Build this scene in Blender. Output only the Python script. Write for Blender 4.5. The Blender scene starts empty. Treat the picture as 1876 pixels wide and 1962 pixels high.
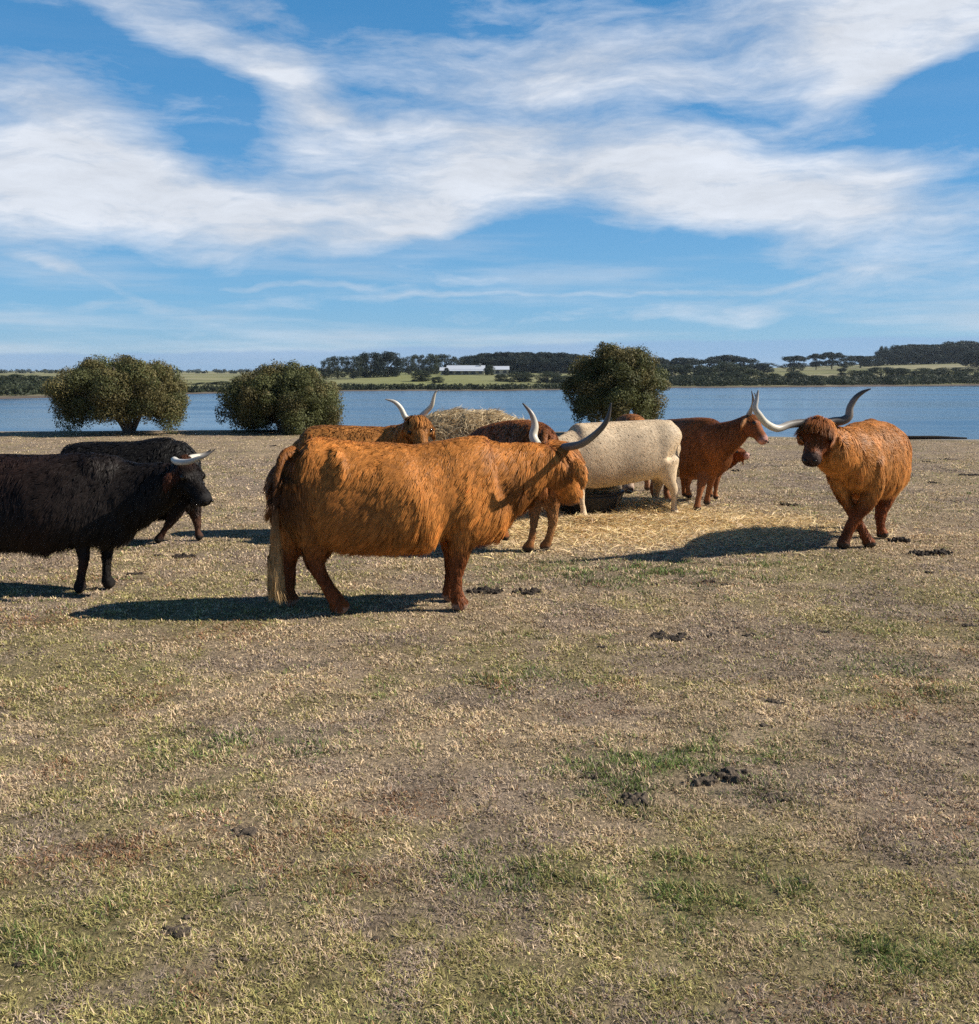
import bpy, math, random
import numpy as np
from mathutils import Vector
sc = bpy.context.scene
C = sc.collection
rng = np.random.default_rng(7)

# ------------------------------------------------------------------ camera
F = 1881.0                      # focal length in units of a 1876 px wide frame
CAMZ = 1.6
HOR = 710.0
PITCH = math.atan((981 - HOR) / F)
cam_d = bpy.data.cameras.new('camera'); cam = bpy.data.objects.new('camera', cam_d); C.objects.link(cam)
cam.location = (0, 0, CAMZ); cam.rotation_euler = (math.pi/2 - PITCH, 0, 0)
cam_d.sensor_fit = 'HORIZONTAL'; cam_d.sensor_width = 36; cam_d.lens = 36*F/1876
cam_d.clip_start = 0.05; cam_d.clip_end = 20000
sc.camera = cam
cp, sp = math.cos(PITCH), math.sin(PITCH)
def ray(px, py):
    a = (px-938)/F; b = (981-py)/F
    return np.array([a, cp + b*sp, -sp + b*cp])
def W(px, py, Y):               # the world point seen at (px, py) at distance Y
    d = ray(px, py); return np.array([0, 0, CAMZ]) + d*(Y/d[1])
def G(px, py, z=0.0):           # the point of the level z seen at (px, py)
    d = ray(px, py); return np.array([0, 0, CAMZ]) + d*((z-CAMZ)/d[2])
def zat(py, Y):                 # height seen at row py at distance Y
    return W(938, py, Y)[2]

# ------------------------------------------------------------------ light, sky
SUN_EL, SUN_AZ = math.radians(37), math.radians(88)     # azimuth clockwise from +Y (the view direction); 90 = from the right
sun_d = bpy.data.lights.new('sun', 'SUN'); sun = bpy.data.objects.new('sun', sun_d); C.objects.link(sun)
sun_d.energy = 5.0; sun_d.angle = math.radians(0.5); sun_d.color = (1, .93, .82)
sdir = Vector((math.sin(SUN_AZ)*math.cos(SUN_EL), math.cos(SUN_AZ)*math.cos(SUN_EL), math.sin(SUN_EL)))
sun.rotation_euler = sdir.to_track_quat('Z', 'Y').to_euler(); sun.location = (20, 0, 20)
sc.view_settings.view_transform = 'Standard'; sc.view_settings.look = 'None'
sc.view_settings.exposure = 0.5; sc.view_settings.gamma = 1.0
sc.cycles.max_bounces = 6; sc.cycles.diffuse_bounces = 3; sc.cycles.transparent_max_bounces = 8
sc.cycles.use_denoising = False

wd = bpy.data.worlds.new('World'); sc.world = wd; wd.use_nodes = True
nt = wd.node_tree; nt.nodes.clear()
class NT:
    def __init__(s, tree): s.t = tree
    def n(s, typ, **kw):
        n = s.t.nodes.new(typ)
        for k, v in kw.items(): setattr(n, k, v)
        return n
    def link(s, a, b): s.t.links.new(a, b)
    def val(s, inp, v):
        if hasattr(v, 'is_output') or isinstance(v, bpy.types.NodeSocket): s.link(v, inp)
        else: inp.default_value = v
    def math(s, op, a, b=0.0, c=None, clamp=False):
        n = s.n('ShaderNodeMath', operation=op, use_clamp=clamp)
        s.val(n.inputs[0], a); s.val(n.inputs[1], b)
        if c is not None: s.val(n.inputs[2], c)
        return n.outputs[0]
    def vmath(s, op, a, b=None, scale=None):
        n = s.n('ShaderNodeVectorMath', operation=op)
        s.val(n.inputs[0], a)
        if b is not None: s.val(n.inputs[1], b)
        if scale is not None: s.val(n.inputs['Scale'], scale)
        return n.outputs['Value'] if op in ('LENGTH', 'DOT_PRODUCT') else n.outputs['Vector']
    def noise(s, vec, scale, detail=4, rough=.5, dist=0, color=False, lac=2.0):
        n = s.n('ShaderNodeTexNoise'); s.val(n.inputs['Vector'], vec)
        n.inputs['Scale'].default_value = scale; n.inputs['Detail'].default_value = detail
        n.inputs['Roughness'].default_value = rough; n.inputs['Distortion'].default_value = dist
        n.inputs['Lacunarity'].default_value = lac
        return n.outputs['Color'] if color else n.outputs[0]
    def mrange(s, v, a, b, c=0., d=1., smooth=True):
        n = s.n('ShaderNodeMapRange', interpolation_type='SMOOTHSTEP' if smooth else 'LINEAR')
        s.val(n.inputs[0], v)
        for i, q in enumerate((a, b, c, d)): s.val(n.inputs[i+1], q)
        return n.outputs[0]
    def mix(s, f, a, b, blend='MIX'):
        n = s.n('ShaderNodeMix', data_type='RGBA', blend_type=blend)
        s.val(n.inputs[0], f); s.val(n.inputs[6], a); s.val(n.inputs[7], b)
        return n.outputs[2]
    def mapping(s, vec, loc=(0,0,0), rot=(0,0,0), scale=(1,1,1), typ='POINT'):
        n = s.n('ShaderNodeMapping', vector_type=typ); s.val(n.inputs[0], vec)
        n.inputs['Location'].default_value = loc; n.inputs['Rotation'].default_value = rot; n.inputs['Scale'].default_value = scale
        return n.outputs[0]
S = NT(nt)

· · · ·

Set down all the data again exactly as above, pictures excluded.

Build this scene in Blender. Output only the Python script. Write for Blender 4.5. The Blender scene starts empty. Treat the picture as 1876 pixels wide and 1962 pixels high.
import bpy, math, random
import numpy as np
from mathutils import Vector
sc = bpy.context.scene
C = sc.collection
rng = np.random.default_rng(7)

# ------------------------------------------------------------------ camera
F = 1881.0                      # focal length in units of a 1876 px wide frame
CAMZ = 1.6
HOR = 710.0
PITCH = math.atan((981 - HOR) / F)
cam_d = bpy.data.cameras.new('camera'); cam = bpy.data.objects.new('camera', cam_d); C.objects.link(cam)
cam.location = (0, 0, CAMZ); cam.rotation_euler = (math.pi/2 - PITCH, 0, 0)
cam_d.sensor_fit = 'HORIZONTAL'; cam_d.sensor_width = 36; cam_d.lens = 36*F/1876
cam_d.clip_start = 0.05; cam_d.clip_end = 20000
sc.camera = cam
cp, sp = math.cos(PITCH), math.sin(PITCH)
def ray(px, py):
    a = (px-938)/F; b = (981-py)/F
    return np.array([a, cp + b*sp, -sp + b*cp])
def W(px, py, Y):               # the world point seen at (px, py) at distance Y
    d = ray(px, py); return np.array([0, 0, CAMZ]) + d*(Y/d[1])
def G(px, py, z=0.0):           # the point of the level z seen at (px, py)
    d = ray(px, py); return np.array([0, 0, CAMZ]) + d*((z-CAMZ)/d[2])
def zat(py, Y):                 # height seen at row py at distance Y
    return W(938, py, Y)[2]

# ------------------------------------------------------------------ light, sky
SUN_EL, SUN_AZ = math.radians(37), math.radians(88)     # azimuth clockwise from +Y (the view direction); 90 = from the right
sun_d = bpy.data.lights.new('sun', 'SUN'); sun = bpy.data.objects.new('sun', sun_d); C.objects.link(sun)
sun_d.energy = 5.0; sun_d.angle = math.radians(0.5); sun_d.color = (1, .93, .82)
sdir = Vector((math.sin(SUN_AZ)*math.cos(SUN_EL), math.cos(SUN_AZ)*math.cos(SUN_EL), math.sin(SUN_EL)))
sun.rotation_euler = sdir.to_track_quat('Z', 'Y').to_euler(); sun.location = (20, 0, 20)
sc.view_settings.view_transform = 'Standard'; sc.view_settings.look = 'None'
sc.view_settings.exposure = 0.5; sc.view_settings.gamma = 1.0
sc.cycles.max_bounces = 6; sc.cycles.diffuse_bounces = 3; sc.cycles.transparent_max_bounces = 8
sc.cycles.use_denoising = False

wd = bpy.data.worlds.new('World'); sc.world = wd; wd.use_nodes = True
nt = wd.node_tree; nt.nodes.clear()
class NT:
    def __init__(s, tree): s.t = tree
    def n(s, typ, **kw):
        n = s.t.nodes.new(typ)
        for k, v in kw.items(): setattr(n, k, v)
        return n
    def link(s, a, b): s.t.links.new(a, b)
    def val(s, inp, v):
        if hasattr(v, 'is_output') or isinstance(v, bpy.types.NodeSocket): s.link(v, inp)
        else: inp.default_value = v
    def math(s, op, a, b=0.0, c=None, clamp=False):
        n = s.n('ShaderNodeMath', operation=op, use_clamp=clamp)
        s.val(n.inputs[0], a); s.val(n.inputs[1], b)
        if c is not None: s.val(n.inputs[2], c)
        return n.outputs[0]
    def vmath(s, op, a, b=None, scale=None):
        n = s.n('ShaderNodeVectorMath', operation=op)
        s.val(n.inputs[0], a)
        if b is not None: s.val(n.inputs[1], b)
        if scale is not None: s.val(n.inputs['Scale'], scale)
        return n.outputs['Value'] if op in ('LENGTH', 'DOT_PRODUCT') else n.outputs['Vector']
    def noise(s, vec, scale, detail=4, rough=.5, dist=0, color=False, lac=2.0):
        n = s.n('ShaderNodeTexNoise'); s.val(n.inputs['Vector'], vec)
        n.inputs['Scale'].default_value = scale; n.inputs['Detail'].default_value = detail
        n.inputs['Roughness'].default_value = rough; n.inputs['Distortion'].default_value = dist
        n.inputs['Lacunarity'].default_value = lac
        return n.outputs['Color'] if color else n.outputs[0]
    def mrange(s, v, a, b, c=0., d=1., smooth=True):
        n = s.n('ShaderNodeMapRange', interpolation_type='SMOOTHSTEP' if smooth else 'LINEAR')
        s.val(n.inputs[0], v)
        for i, q in enumerate((a, b, c, d)): s.val(n.inputs[i+1], q)
        return n.outputs[0]
    def mix(s, f, a, b, blend='MIX'):
        n = s.n('ShaderNodeMix', data_type='RGBA', blend_type=blend)
        s.val(n.inputs[0], f); s.val(n.inputs[6], a); s.val(n.inputs[7], b)
        return n.outputs[2]
    def mapping(s, vec, loc=(0,0,0), rot=(0,0,0), scale=(1,1,1), typ='POINT'):
        n = s.n('ShaderNodeMapping', vector_type=typ); s.val(n.inputs[0], vec)
        n.inputs['Location'].default_value = loc; n.inputs['Rotation'].default_value = rot; n.inputs['Scale'].default_value = scale
        return n.outputs[0]
S = NT(nt)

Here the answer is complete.